Raw data:
## BEGIN

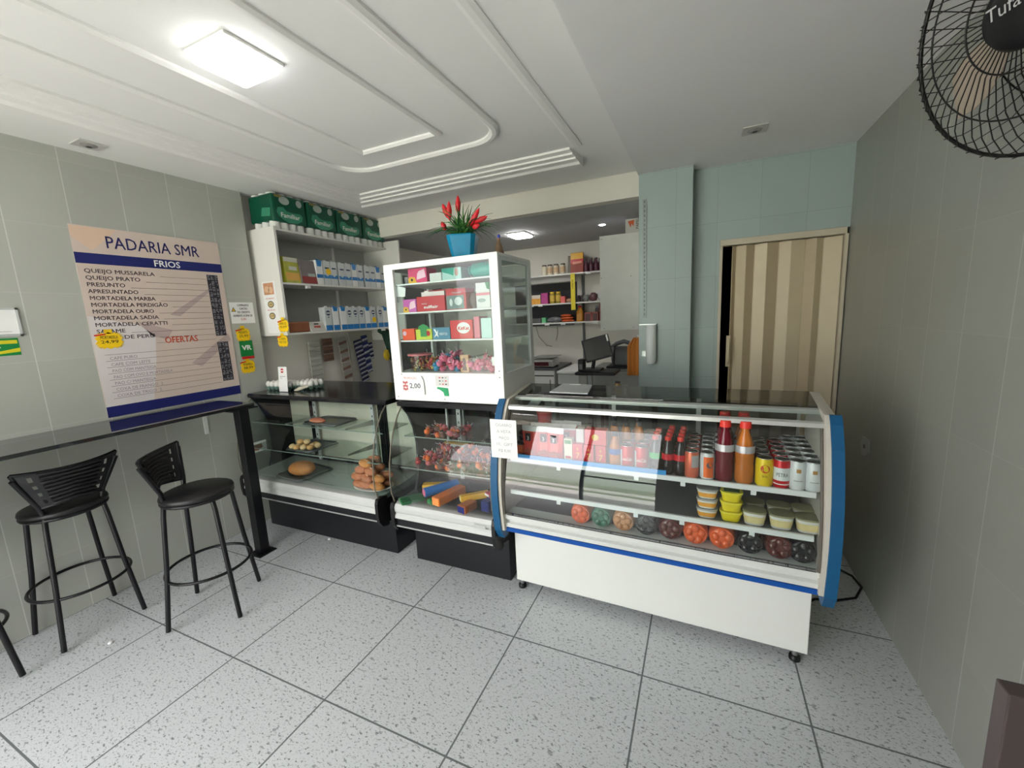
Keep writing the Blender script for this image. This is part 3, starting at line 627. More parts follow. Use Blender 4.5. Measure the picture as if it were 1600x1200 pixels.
bl = mat('pack_blue', (24, 110, 190), 0.35); org = mat('pack_orange', (232, 122, 40), 0.35); yel = mat('pack_yellow', (232, 176, 50), 0.35); grn = mat('pack_green', (30, 140, 70), 0.35); nv = mat('pack_navy', (34, 44, 110), 0.35); rd = mat('pack_red', (200, 40, 46), 0.35)
pack('biscuit_tube', 'blue round biscuit tube lying at the front of the sweets case floor', 'biscuits', -1.43, 1.99, .50, .22, .055, .055, bl, mat('pack_pink_end', (226, 120, 150)), rad(-32), roundp=True)
pack('biscuit_packet', 'orange square-ended packet lying right of the blue tube', 'biscuits', -1.35, 1.955, .482, .22, .06, .05, org, mat('pack_orange_light', (250, 150, 80)), rad(-14))
pack('biscuit_packet', 'green packet tucked under the blue tube and the orange packet', 'biscuits', -1.415, 1.93, .466, .12, .05, .03, grn, grn, rad(-25))
pack('biscuit_packet', 'yellow packet lying behind the blue tube', 'biscuits', -1.50, 2.05, .485, .18, .05, .04, yel, yel, rad(-66))
pack('biscuit_packet', 'slim yellow packet lying across the middle of the sweets case floor', 'biscuits', -1.185, 1.97, .50, .17, .04, .035, yel, mat('pack_cream', (230, 216, 170)), rad(-48))
pack('biscuit_packet', 'navy and orange packet standing under the slim yellow packet', 'biscuits', -1.19, 1.89, .466, .10, .06, .045, mat('pack_orange_brown', (176, 100, 58), .4), nv, rad(-14))
pack('biscuit_packet', 'navy packet with red edge near the right end of the sweets case', 'biscuits', -1.075, 1.95, .466, .10, .055, .06, nv, nv, rad(-10))
pack('biscuit_packet', 'orange and white packet on the lower glass shelf behind the sweets', 'biscuits', -1.45, 2.215, .685, .05, .17, .06, yel, paper, 0)
pack('biscuit_packet', 'green clear packet at the left corner of the sweets case floor', 'biscuits', -1.585, 1.90, .462, .14, .09, .02, mat('pack_green_dark', (40, 96, 60), .3), grn, rad(-40))
pack('biscuit_packet', 'pink wrapped packet on top of the navy packet near the right end', 'biscuits', -1.09, 1.99, .526, .05, .05, .02, mat('pack_rose', (200, 70, 90), .4), paper, rad(-30))

# ================================================================== BLUE AND WHITE REFRIGERATED COUNTER
FA = rad(-1.8); FO = V(-.93, 1.95, 0)
def fr(x, y, z=0):
    """place in the fridge's own frame: x along the front from the left end, y back from the base front"""
    return V(FO.x+x*cos(FA)-y*sin(FA), FO.y+x*sin(FA)+y*cos(FA), z)
FW = 1.37
t = thing('refrigerated_counter', 'white refrigerated counter with curved glass and blue ends full of drinks', 'refrigerated counter', tuple(FO), FA)
fridge = t
enamel = mat('white_enamel', (232, 233, 229), 0.28, noise=.02, scale=4); worn = mat('worn_rubber', (96, 90, 84), 0.6, noise=.2)
obj('base_panel', MB().box(0, FW, 0, .56, .058, .385), enamel, t, bevel=.003)
for x in (.02, FW-.04):
    for y in (.03, .5):
        f_ = obj('foot', MB().lathe([(.012, .02), (.012, .09)], x, y, 12), steel, t); obj('rubber_pad', MB().lathe([(.022, 0), (.022, .018), (.014, .024)], x, y, 14), black_plastic, f_)
obj('warning_label', MB().rect(V(0, 0, 0), X_, Z_, .015, .075, .345, .372, 0, .0008), mat('cream_label', (222, 214, 194)), t)
obj('front_moulding', MB().prism([(0, .425), (-.085, .425), (-.098, .432), (-.098, .452), (-.082, .458), (-.086, .475), (-.102, .480), (-.102, .503), (0, .503)], -.005, FW+.005), alu if False else mat('white_moulding', (216, 218, 215), 0.3), t)
obj('blue_stripe', MB().prism([(0, .392), (-.07, .392), (-.092, .402), (-.094, .425), (0, .425)], -.005, FW+.005), mat('stripe_blue', (10, 80, 166), 0.35), t)
obj('lower_lip', MB().prism([(0, .38), (-.05, .384), (-.07, .392), (0, .392)], -.005, FW+.005), mat('lip_grey', (190, 194, 196), .4), t)
obj('gasket', MB().prism([(-.104, .503), (-.104, .512), (-.09, .512), (-.09, .503)], .012, FW-.012), mat('dark_gasket', (40, 36, 34), .5), t)
FG = [(-.112, .512), (-.116, .54), (-.1165, .57), (-.114, .61), (-.108, .66), (-.099, .72), (-.0855, .78), (-.068, .84), (-.048, .90), (-.026, .96), (-.008, 1.01), (.010, 1.058)]
obj('curved_glass', sheet(FG, .012, FW-.012), glass_mat('fridge_glass', (0.94, 0.965, 0.96), 2.1, .01), t)
inner = mat('fridge_interior', (196, 198, 196), 0.45)
obj('inner_floor', MB().box(.01, FW-.01, -.10, .46, .485, .50), mat('dark_fridge_floor', (38, 40, 46), 0.35), t)
obj('rear_wall', MB().box(.01, FW-.01, .43, .47, .50, .79), mat('fridge_rear_dark', (44, 50, 56), .4), t)
for k in range(3):
    a = .012+k*.449; d_ = obj('rear_door', MB().box(a, a+.449, .445+.006*(k % 2), .452+.006*(k % 2), .79, 1.06), glass_mat('rear_door_glass', (.55, .58, .58), 1.0, .05), t)
    obj('rear_door_frame', MB().box(a, a+.012, .44, .455, .79, 1.06).box(a+.437, a+.449, .44, .455, .79, 1.06), alu, d_)
sidep = [(0.0, .385)]+[(-.02, .37), (-.10, .40), (-.125, .50), (-.136, .60), (-.135, .68), (-.126, .77), (-.104, .88), (-.068, .98), (-.02, 1.068), (.03, 1.085), (.03, .385)]
bluem = mat('end_panel_blue', (10, 84, 130), 0.5, noise=.06)
outl = [(-.02, .345), (-.095, .36), (-.128, .42), (-.140, .52), (-.146, .62), (-.143, .70), (-.132, .79), (-.110, .89), (-.074, .99), (-.028, 1.075), (.0, 1.108), (.10, 1.118), (.31, 1.142), (.36, 1.12), (.50, .98), (.50, .385), (.0, .345)]
band_ = outl[1:11]; band_ = band_ + [(y+.055, z-(.01 if z > 1.0 else 0)) for y, z in band_[::-1]]
for a, b in ((-.052, -.014), (FW+.014, FW+.052)):
    obj('end_panel', MB().prism(band_, a, b), bluem, t, bevel=.004)
    obj('side_board', MB().prism([(y+.05, z-.012) for y, z in outl[2:13]]+[(.49, .98), (.49, .385), (-.03, .385)], a+.004, b-.010), mat('worn_cream_edge', (202, 196, 184), 0.5, noise=.1, scale=30), t)
for a in (-.014, FW-.002): obj('inner_end_panel', MB().prism([(y+.012, z-.004) for y, z in outl[2:13]]+[(.47, .385), (.0, .385)], a, a+.016), mat('worn_cream_edge', (202, 196, 184), 0.5, noise=.1, scale=30), t)
for x in (.0, FW-.012): obj('glass_channel', MB().tube([(x+.006, y, z) for y, z in FG], .007, 6), worn, t)
obj('front_rail', MB().prism([(-.008, 1.055), (-.006, 1.072), (.006, 1.078), (.018, 1.076), (.018, 1.058)], .0, FW), alu, t)
obj('top_rail', MB().prism([(.085, 1.088), (.085, 1.104), (.10, 1.108), (.13, 1.108), (.13, 1.09)], .0, FW), mat('rail_silver', (188, 188, 184), .35, .4), t)
obj('top_front_glass', MB().prism([(.012, 1.076), (.012, 1.081), (.09, 1.106), (.09, 1.101)], .005, FW-.005), glass, t)
obj('top_glass', MB().prism([(.115, 1.109), (.115, 1.115), (.31, 1.142), (.31, 1.136)], .005, FW-.005), glass_mat('top_smoked_glass', (.52, .54, .54), 1.3), t)
obj('lamp_housing', MB().prism([(.02, 1.05), (.02, 1.072), (.08, 1.09), (.12, 1.088), (.12, 1.05)], .10, .16), steel, t)
# wire shelves
sh_m = mat('shelf_white', (232, 234, 234), 0.3)
for (y0, y1, z) in ((-.045, .40, .788), (-.06, .40, .612)):
    sh = obj('fridge_shelf', MB().box(.02, FW-.018, y0+.012, y1, z+.004, z+.010), mat('grey_wire_shelf', (104, 108, 112), 0.4), t)
    obj('shelf_front', MB().box(.02, FW-.018, y0, y0+.012, z-.006, z+.016), sh_m, sh)
    for k in (.28, .66, .86, 1.13): obj('price_clip', MB().box(k, k+.02, y0-.002, y0+.004, z-.024, z-.006), sh_m, sh)
obj('top_vent', MB().box(.01, .03, .12, .30, 1.04, 1.10), worn, t)
# blue price rail lying at the front of the top shelf
obj('price_rail', MB().box(.05, .80, -.05, -.046, .806, .828), mat('rail_blue', (50, 150, 220), 0.35), t)

# power cable
cb = obj('power_cable', MB().tube([(.52, 2.36, .006), (.57, 2.41, .005), (.66, 2.43, .005), (.76, 2.49, .005), (.815, 2.60, .005), (.80, 2.70, .006), (.72, 2.78, .006), (.60, 2.82, .01), (.50, 2.8, .03), (.48, 2.55, .12)], .006, 8), black_plastic); tag(cb, 'black power cable looped on the floor at the right end of the refrigerated counter', 'cable')
# notes stuck on and lying on the counter
pn = thing('price_note', 'white handwritten sheet hanging at the left end of the refrigerated counter', 'note', (-.895, 1.80, .845))
obj('sheet', MB().box(-.965, -.82, 1.80, 1.8015, .835, 1.035), paper, pn, world=True)
mb = MB()
for i, (s_, k) in enumerate((('CIGARRO', .8), ('A VISTA', .7), ('MAÇO', .5), ('10,  GIFT', .8), ('R$ 8,00', .6))): mb.text(s_, V(-.89, 1.80, 1.0-i*.033), X_, Z_, .022, align='CENTER', width=.11*k)
obj('handwriting', mb, mat('pencil_grey', (170, 170, 178), .6), pn, world=True)
cbp = obj('grey_board', MB().prism([(-.70, 1.965), (-.50, 1.955), (-.535, 2.20), (-.705, 2.21)], 1.147, 1.152, axis='z').xf(Matrix.Translation((0, 0, 0))), mat('grey_board', (176, 180, 182), .5)); tag(cbp, 'thin grey board lying on top of the refrigerated counter', 'board')
wp = obj('white_paper_slip', MB().box(-.66, -.60, 2.185, 2.20, 1.152, 1.154), paper); tag(wp, 'small white paper slip at the back edge of the grey board', 'paper')

# ---- drinks. makers return a thing with the base centre at its origin, front toward -y
rimm = mat('can_silver', (196, 198, 200), 0.25, 0.8)
def can(label, body, group, face=None, r=.031, h=.12):
    t = thing('drink_can', label, 'can', group=group)
    obj('body', MB().lathe([(r*.82, 0), (r, .008), (r, h-.014), (r*.86, h-.003)], seg=20), body, t)
    obj('lid', MB().lathe([(r*.86, h-.003), (r*.86, h), (r*.78, h), (r*.76, h-.004), (0, h-.004)], seg=20), rimm, t)
    if face: face(t, r, h)
    return t
def curve_text(t, s_, r, z, size, m, width, part='lettering'):
    mb = MB().text(s_, V(0, 0, z), X_, Z_, size, align='CENTER', width=width)
    mb.v = [V((r+.0006)*sin(v.x/r), -(r+.0006)*cos(v.x/r), v.z) for v in mb.v]
    return obj(part, mb, m, t)
def curve_band(t, r, z0, z1, m, part='band', a0=0, a1=2*pi, lift=.0004):
    n = 24; vs = []; rr = r+lift
    for k in range(n+1):
        a = a0+(a1-a0)*k/n; vs += [(rr*sin(a), -rr*cos(a), z0), (rr*sin(a), -rr*cos(a), z1)]
    return obj(part, MB().add(vs, [(2*k, 2*k+2, 2*k+3, 2*k+1) for k in range(n)], 0, True), m, t)
def bottle(label, liquid, cap, group, h=.19, r=.03, band=None, text=None, capw=.0, name='drink_bottle', tcol=None):
    t = thing(name, label, 'bottle', group=group); k = h
    obj('body', MB().lathe([(r*.8, 0), (r, .01), (r, k*.28), (r*.93, k*.34), (r, k*.42), (r, k*.55), (r*.72, k*.72), (r*.42, k*.84), (r*.40, k*.90)], seg=20), liquid, t)
    obj('cap', MB().lathe([(.014+capw, k*.895), (.014+capw, k*.985), (.012+capw, k)], seg=16), cap, t)
    if band: curve_band(t, r, k*.40, k*.56, band, 'label_band')
    if text: curve_text(t, text, r, k*.44, k*.11, tcol or paper, r*1.3)
    return t
cola = mat('cola_liquid', (24, 12, 12), 0.12, noise=0, coat=.5); orange_l = mat('orange_liquid', (190, 110, 40), 0.15, noise=.08); red_l = mat('grape_red_liquid', (104, 18, 34), 0.15, noise=.08)
capr = mat('cap_red', (226, 58, 48), 0.4); capk = mat('cap_dark', (34, 34, 38), 0.4)
can_red = mat('can_red', (204, 28, 40), .28, .2); can_or = mat('can_peach', (222, 112, 84), .3, .3); can_wh = mat('can_white', (222, 224, 226), .3, .1); can_ye = mat('can_yellow', (238, 206, 26), .3, .1); orange_m = mat('can_orange', (236, 110, 44), .3, .2)
ZS = .799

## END

Written instruction: Pull out every line containing "part".

Answer in full:
Keep writing the Blender script for this image. This is part 3, starting at line 627. More parts follow. Use Blender 4.5. Measure the picture as if it were 1600x1200 pixels.
def curve_text(t, s_, r, z, size, m, width, part='lettering'):
    return obj(part, mb, m, t)
def curve_band(t, r, z0, z1, m, part='band', a0=0, a1=2*pi, lift=.0004):
    return obj(part, MB().add(vs, [(2*k, 2*k+2, 2*k+3, 2*k+1) for k in range(n)], 0, True), m, t)